→ Exercise requirements: Search the data for the word "recreates" and copy every line that contains it.

↓

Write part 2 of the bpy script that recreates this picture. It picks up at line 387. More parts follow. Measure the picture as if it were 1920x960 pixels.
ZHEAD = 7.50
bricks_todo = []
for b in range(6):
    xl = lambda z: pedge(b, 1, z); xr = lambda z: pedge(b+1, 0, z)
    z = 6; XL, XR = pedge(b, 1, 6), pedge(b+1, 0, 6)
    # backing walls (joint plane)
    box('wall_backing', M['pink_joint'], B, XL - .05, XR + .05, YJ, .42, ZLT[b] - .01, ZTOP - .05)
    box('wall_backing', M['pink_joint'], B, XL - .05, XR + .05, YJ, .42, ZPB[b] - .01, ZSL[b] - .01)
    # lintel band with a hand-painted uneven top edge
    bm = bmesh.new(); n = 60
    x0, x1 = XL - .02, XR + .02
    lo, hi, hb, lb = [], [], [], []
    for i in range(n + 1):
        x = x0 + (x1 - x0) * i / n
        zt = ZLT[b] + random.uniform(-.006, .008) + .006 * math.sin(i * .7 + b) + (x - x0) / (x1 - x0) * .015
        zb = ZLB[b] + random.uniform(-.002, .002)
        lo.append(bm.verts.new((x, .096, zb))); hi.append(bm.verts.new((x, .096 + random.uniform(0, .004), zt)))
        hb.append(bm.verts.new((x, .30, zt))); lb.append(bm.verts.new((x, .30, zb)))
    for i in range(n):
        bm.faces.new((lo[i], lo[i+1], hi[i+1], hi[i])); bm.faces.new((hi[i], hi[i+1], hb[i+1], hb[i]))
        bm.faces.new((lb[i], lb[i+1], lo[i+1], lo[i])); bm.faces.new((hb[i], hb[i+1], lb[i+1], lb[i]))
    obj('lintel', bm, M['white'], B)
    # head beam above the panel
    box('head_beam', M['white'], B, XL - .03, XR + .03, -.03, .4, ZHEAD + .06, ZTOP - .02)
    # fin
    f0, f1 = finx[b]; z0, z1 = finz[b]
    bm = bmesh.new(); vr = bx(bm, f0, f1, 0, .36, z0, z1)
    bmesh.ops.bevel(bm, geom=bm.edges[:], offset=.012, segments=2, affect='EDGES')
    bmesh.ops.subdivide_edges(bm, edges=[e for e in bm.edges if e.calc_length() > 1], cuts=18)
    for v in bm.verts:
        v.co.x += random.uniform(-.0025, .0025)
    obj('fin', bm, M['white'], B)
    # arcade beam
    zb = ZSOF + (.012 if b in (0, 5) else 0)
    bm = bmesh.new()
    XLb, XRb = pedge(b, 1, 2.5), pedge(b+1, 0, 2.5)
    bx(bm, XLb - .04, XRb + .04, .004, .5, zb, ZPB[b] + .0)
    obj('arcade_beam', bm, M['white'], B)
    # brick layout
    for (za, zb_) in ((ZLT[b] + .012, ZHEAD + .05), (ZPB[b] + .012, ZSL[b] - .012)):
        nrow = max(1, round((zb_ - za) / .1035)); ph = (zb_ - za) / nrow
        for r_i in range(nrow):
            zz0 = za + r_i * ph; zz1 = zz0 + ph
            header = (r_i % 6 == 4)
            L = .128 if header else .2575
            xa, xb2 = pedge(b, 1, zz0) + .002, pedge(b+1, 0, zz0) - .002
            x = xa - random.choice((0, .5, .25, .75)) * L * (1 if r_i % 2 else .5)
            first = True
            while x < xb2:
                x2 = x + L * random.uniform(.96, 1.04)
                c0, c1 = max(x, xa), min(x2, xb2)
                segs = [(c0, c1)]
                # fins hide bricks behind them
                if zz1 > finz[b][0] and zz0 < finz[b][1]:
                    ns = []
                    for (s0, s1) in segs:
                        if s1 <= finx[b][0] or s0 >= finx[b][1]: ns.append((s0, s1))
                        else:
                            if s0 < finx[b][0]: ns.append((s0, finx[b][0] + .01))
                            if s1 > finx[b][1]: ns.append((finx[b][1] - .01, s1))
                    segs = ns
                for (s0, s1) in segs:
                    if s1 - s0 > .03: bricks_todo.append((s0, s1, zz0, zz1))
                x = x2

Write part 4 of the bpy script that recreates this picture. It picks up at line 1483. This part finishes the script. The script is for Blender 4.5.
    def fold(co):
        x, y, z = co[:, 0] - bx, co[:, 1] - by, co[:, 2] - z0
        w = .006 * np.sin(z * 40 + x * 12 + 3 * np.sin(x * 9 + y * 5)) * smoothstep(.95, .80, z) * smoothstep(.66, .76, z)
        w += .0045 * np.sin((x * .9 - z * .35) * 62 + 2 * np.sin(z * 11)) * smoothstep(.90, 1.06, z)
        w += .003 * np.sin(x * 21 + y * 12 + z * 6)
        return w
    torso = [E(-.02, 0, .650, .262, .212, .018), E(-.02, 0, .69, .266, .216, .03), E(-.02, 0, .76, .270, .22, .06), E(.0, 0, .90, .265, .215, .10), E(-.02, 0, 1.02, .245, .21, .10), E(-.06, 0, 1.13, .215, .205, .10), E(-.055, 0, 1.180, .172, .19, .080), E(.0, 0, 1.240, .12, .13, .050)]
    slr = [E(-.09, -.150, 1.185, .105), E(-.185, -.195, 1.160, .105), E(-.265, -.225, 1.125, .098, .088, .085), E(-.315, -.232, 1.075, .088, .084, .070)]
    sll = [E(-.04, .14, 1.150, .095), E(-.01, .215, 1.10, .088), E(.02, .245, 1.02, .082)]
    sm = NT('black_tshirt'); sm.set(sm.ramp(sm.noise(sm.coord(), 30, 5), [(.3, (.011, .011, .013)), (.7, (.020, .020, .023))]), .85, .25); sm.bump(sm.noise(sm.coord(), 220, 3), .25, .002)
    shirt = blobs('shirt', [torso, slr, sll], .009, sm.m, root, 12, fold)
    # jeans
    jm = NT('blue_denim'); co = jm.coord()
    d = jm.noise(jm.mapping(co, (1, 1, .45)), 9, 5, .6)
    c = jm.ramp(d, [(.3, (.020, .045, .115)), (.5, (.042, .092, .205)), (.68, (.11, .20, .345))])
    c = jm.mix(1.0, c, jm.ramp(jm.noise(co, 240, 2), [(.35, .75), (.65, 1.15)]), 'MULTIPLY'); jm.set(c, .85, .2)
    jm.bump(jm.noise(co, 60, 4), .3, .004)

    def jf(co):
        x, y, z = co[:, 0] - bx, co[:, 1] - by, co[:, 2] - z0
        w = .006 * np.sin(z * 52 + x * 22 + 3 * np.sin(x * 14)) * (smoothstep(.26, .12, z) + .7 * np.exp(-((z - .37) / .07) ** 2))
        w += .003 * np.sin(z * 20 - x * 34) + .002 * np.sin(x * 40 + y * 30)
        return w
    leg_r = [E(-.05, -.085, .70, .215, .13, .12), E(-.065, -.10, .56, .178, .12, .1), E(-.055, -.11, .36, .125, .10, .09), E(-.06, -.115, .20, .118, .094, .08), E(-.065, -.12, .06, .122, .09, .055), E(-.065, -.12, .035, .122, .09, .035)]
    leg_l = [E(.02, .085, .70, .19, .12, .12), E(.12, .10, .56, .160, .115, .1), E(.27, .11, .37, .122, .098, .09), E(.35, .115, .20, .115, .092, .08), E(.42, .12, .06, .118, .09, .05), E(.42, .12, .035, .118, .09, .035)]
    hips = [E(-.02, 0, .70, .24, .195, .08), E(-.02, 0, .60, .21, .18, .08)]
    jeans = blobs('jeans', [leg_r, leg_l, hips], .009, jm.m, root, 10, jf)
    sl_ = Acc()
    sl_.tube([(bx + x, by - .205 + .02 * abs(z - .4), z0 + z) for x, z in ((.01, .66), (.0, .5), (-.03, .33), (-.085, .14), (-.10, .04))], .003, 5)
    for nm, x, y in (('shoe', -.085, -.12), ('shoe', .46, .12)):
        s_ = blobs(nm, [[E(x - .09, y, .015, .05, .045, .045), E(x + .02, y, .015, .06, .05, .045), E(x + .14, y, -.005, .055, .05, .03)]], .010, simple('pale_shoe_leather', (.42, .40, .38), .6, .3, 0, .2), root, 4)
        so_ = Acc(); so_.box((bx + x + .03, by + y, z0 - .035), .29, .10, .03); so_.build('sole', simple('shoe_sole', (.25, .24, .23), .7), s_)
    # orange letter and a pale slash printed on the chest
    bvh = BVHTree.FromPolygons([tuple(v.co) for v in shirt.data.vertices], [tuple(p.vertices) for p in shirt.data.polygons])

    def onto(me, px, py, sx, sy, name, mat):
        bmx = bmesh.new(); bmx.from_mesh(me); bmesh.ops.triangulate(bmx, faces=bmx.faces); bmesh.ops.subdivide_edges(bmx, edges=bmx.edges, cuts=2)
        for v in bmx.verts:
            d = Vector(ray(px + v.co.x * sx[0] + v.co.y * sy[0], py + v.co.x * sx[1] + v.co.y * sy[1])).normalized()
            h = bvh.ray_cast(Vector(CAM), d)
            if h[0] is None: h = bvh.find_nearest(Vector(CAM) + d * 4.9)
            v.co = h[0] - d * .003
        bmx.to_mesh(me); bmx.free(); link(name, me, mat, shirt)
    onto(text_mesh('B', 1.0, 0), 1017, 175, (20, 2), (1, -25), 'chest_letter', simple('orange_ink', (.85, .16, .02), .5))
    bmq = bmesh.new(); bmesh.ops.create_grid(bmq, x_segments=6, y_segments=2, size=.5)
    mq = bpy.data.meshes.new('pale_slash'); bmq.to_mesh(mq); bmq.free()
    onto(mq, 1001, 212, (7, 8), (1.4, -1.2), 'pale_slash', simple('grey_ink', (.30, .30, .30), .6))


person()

↑

→ Task result:
Write part 2 of the bpy script that recreates this picture. It picks up at line 387. More parts follow. Measure the picture as if it were 1920x960 pixels.
Write part 4 of the bpy script that recreates this picture. It picks up at line 1483. This part finishes the script. The script is for Blender 4.5.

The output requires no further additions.